[Records from a data source]
▽

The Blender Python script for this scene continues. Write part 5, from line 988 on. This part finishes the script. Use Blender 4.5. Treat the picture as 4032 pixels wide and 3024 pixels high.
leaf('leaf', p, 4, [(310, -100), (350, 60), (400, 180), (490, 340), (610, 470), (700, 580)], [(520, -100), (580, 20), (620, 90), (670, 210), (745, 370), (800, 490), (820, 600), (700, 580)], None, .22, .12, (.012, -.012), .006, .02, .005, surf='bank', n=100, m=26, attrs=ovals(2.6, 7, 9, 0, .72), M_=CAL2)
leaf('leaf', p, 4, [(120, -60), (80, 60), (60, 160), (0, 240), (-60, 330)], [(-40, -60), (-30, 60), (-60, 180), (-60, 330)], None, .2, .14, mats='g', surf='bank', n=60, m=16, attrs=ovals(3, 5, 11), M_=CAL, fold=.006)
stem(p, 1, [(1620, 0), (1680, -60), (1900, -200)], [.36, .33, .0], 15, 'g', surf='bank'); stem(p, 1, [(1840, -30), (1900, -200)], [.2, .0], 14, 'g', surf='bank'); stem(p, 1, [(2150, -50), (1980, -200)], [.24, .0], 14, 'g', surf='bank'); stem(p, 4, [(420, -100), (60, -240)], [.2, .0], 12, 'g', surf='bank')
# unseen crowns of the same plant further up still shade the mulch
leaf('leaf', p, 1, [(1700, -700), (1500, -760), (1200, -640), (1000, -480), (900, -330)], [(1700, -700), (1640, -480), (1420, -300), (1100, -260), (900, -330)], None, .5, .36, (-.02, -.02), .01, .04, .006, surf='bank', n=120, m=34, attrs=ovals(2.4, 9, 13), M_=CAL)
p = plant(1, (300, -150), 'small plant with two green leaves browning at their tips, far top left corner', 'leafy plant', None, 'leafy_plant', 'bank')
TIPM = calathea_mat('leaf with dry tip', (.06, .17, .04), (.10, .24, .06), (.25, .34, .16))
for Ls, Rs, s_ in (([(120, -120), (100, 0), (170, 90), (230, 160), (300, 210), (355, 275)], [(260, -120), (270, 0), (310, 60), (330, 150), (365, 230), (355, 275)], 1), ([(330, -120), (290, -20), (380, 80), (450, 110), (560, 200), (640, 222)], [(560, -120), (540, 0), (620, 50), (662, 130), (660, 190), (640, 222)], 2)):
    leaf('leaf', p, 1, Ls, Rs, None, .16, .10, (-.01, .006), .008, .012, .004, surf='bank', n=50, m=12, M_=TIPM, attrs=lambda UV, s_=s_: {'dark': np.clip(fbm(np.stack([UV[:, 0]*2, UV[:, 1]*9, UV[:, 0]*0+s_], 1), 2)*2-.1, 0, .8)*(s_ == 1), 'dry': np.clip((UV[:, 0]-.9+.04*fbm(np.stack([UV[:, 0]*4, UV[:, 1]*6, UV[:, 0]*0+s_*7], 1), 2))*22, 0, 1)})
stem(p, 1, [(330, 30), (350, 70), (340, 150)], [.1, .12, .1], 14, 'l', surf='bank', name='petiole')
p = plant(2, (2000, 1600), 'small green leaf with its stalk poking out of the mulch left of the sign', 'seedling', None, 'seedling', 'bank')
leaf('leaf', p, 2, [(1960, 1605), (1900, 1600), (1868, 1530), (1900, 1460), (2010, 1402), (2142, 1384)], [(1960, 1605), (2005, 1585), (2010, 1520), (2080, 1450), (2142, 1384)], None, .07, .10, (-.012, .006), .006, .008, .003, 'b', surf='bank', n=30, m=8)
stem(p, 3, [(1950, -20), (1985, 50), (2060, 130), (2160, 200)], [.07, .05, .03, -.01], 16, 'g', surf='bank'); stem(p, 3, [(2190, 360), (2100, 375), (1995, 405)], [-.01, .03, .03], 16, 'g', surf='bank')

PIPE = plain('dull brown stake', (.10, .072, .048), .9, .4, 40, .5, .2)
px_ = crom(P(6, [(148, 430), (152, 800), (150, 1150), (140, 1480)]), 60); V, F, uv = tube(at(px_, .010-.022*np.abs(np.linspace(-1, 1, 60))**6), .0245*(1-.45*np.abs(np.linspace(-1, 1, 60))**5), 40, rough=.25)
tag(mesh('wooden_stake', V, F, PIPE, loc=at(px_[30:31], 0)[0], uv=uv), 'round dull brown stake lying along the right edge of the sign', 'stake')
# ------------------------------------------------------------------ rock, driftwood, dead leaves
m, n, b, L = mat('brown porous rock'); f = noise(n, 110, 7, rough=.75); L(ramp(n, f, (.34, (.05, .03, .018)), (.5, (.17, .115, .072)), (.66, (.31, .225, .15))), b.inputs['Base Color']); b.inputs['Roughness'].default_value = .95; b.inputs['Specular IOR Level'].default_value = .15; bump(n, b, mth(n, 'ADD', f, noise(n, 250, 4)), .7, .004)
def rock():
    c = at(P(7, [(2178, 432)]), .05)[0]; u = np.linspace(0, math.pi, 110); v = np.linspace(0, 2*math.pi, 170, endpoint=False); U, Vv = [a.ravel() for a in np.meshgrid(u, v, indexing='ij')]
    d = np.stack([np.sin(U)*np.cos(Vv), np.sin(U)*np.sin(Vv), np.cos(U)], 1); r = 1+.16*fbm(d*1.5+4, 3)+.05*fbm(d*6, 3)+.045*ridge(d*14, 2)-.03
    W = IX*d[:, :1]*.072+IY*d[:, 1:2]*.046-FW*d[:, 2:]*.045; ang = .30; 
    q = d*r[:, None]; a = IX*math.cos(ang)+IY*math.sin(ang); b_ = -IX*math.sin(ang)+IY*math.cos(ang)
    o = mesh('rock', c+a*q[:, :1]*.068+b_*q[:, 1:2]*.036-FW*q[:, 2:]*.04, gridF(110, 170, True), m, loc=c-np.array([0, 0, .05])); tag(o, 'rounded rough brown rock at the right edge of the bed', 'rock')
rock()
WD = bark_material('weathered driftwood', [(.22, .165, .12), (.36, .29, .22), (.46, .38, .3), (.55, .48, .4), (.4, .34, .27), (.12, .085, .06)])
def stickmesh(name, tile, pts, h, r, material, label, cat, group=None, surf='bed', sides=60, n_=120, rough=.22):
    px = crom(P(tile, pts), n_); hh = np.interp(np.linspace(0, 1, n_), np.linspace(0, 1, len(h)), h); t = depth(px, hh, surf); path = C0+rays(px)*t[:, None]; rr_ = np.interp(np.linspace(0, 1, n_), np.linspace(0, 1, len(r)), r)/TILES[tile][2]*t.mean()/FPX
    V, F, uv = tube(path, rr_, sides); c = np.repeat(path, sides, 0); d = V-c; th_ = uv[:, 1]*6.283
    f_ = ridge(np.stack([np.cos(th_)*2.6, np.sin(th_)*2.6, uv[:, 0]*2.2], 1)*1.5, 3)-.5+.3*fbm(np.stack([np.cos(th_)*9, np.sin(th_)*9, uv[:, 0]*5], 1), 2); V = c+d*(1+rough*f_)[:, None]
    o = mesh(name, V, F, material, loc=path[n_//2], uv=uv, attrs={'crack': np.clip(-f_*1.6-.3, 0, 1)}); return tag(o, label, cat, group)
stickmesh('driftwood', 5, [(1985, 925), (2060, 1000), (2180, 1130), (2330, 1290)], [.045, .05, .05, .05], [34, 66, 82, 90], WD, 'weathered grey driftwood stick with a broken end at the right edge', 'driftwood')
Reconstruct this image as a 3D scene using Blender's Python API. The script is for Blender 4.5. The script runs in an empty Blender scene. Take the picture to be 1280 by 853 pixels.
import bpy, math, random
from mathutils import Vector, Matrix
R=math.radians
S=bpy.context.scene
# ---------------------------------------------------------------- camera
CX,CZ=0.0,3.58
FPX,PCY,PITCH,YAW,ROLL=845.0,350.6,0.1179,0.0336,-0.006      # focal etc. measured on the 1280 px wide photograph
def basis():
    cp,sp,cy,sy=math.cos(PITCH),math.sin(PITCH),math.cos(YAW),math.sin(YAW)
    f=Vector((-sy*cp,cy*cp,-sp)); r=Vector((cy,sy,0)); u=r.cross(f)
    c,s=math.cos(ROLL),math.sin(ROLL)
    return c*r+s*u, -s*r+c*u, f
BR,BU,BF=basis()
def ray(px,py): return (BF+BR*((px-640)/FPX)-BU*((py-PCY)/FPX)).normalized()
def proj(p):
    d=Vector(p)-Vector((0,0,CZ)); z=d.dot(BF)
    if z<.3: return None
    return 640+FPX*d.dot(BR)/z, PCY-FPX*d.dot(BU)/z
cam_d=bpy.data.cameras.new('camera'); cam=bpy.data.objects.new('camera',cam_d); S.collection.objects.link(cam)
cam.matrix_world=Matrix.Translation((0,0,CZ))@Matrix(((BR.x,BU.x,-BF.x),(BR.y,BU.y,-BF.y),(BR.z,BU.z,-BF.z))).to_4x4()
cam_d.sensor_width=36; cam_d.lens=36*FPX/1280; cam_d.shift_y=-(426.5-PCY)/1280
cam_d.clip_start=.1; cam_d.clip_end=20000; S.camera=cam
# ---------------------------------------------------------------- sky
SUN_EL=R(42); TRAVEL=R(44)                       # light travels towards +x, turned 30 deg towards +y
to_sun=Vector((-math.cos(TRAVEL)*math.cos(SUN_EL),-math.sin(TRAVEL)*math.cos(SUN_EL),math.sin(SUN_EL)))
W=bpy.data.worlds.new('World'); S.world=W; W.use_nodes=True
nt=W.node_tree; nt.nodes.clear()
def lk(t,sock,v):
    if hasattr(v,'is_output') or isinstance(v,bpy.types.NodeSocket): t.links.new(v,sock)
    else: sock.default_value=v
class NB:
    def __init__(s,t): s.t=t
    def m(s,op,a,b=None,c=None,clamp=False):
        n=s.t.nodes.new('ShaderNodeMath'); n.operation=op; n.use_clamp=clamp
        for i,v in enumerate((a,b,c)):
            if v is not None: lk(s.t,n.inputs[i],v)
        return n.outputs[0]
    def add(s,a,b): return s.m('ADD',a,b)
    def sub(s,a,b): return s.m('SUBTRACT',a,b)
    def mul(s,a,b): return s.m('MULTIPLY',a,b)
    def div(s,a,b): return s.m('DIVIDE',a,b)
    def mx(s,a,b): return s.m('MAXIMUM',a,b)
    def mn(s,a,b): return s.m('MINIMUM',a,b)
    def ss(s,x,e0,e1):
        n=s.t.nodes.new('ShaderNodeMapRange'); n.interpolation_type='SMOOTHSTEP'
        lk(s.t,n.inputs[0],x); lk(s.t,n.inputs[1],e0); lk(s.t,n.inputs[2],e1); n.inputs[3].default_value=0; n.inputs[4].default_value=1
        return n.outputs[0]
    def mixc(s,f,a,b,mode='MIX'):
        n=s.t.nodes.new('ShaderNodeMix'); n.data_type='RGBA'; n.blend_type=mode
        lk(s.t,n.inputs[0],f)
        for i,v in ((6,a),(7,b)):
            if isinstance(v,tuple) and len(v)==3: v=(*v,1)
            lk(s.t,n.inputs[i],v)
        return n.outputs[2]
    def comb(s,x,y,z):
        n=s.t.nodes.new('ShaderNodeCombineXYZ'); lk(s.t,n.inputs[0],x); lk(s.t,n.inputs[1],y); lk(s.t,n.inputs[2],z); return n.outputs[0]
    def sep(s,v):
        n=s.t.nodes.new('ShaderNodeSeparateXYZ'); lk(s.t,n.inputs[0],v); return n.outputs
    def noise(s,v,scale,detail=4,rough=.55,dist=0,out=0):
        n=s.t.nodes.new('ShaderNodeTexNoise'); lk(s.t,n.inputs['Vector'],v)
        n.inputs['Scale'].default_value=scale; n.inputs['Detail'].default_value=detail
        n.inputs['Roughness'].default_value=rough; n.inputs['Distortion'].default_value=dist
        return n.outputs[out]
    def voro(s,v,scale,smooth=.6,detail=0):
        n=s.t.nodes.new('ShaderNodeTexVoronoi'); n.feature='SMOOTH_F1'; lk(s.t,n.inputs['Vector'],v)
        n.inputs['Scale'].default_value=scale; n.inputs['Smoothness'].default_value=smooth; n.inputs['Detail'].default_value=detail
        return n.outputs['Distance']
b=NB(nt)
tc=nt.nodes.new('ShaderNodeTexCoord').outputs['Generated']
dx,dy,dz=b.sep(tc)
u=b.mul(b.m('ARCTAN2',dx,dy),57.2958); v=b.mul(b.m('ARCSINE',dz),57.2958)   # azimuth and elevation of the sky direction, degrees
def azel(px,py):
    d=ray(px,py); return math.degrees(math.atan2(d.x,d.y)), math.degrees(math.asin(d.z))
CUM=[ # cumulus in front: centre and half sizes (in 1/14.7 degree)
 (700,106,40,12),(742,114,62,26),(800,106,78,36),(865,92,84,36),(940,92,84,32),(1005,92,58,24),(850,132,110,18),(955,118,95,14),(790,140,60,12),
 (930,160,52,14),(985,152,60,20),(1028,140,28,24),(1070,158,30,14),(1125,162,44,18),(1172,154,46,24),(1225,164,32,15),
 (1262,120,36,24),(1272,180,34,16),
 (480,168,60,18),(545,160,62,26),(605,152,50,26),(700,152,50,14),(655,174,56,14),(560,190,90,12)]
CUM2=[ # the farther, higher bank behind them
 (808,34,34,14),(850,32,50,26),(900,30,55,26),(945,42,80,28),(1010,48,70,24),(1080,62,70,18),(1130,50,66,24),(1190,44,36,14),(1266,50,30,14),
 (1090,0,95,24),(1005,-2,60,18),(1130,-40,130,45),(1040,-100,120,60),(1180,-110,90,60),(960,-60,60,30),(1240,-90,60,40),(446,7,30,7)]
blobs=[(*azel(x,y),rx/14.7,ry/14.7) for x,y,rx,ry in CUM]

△

* [What you should do]: Using the records above, say how many lines include the string "Blender". Only the number is wanted.

* [Output of the exercise]: 2